Records for this exercise:

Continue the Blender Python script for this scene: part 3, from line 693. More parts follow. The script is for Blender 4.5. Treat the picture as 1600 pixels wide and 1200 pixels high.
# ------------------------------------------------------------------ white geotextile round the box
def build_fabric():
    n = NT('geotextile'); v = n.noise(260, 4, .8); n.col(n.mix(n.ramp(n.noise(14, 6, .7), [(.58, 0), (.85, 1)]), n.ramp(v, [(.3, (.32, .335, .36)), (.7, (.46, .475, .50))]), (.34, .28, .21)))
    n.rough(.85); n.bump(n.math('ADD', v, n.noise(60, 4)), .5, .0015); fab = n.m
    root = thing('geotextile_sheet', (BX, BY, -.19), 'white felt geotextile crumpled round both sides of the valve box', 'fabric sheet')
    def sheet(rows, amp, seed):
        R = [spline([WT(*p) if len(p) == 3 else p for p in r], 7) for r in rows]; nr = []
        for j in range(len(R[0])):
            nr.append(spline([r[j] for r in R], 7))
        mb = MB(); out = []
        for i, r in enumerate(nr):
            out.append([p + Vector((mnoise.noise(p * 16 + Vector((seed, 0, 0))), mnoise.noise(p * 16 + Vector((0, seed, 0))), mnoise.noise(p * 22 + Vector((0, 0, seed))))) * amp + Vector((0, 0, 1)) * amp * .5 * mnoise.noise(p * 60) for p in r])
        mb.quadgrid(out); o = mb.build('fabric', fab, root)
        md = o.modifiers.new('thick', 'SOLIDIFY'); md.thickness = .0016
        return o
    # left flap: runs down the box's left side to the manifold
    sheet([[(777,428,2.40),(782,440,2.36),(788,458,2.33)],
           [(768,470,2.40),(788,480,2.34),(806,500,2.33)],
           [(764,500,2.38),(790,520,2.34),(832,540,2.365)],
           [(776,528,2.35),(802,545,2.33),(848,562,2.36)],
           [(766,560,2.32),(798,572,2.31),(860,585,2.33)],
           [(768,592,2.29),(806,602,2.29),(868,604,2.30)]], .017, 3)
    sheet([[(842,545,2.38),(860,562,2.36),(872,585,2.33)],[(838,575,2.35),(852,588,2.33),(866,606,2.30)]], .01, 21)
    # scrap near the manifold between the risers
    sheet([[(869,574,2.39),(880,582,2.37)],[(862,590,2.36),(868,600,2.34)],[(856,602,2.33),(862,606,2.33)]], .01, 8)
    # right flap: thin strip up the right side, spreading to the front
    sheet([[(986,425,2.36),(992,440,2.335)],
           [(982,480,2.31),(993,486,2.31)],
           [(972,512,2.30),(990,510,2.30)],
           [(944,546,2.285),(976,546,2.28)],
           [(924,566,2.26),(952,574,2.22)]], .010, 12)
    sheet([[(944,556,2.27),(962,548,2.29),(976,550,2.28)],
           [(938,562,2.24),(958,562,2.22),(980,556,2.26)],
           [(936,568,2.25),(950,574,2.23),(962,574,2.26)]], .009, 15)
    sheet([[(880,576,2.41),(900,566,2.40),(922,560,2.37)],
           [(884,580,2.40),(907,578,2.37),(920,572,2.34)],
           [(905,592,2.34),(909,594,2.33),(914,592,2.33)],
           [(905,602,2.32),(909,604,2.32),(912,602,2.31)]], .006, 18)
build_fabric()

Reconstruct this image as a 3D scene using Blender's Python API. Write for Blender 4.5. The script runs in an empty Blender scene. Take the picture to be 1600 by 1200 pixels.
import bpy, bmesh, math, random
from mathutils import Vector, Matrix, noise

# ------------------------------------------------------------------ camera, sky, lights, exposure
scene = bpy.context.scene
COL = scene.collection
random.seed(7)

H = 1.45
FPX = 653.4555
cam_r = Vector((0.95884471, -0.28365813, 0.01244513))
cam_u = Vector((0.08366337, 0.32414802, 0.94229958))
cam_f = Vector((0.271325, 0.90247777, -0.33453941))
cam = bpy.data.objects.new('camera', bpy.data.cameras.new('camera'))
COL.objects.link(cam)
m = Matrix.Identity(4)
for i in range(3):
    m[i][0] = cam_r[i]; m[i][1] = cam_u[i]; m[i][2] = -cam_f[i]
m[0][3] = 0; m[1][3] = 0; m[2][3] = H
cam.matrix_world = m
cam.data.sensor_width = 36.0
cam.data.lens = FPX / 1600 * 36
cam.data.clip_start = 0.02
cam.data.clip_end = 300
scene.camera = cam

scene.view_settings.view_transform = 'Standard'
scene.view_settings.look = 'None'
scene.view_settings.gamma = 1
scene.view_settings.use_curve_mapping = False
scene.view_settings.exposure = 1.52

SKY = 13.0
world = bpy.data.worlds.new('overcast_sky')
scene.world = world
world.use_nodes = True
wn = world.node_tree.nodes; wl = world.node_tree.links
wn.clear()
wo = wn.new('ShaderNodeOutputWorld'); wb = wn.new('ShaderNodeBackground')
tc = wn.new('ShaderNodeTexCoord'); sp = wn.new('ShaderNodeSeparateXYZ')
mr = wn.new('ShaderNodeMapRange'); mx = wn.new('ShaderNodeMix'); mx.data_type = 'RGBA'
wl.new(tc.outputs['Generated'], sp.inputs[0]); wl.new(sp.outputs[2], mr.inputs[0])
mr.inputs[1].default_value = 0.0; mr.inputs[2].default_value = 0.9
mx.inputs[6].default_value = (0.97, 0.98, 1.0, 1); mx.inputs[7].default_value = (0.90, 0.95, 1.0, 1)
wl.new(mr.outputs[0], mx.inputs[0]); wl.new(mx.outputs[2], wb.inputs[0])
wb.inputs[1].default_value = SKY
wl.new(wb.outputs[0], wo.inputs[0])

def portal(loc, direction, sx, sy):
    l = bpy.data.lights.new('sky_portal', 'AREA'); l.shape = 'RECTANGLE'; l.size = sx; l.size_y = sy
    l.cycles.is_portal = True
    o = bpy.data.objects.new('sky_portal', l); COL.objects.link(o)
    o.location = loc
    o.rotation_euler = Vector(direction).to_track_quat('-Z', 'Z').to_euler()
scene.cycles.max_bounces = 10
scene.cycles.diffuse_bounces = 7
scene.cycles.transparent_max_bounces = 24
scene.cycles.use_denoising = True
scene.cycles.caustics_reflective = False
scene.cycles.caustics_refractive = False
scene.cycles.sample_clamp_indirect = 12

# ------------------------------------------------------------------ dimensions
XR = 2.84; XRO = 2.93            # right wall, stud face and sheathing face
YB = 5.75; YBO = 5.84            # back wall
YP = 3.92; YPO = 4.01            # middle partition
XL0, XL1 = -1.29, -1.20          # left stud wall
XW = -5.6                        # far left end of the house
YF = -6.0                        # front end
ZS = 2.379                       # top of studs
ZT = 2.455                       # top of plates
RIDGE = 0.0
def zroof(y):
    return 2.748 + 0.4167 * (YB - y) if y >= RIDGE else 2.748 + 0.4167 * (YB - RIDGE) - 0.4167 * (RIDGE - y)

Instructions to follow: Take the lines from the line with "Reconstruct this image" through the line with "from mathutils import Vector, Matrix, noise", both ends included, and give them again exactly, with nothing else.

Written solution:
Reconstruct this image as a 3D scene using Blender's Python API. Write for Blender 4.5. The script runs in an empty Blender scene. Take the picture to be 1600 by 1200 pixels.
import bpy, bmesh, math, random
from mathutils import Vector, Matrix, noise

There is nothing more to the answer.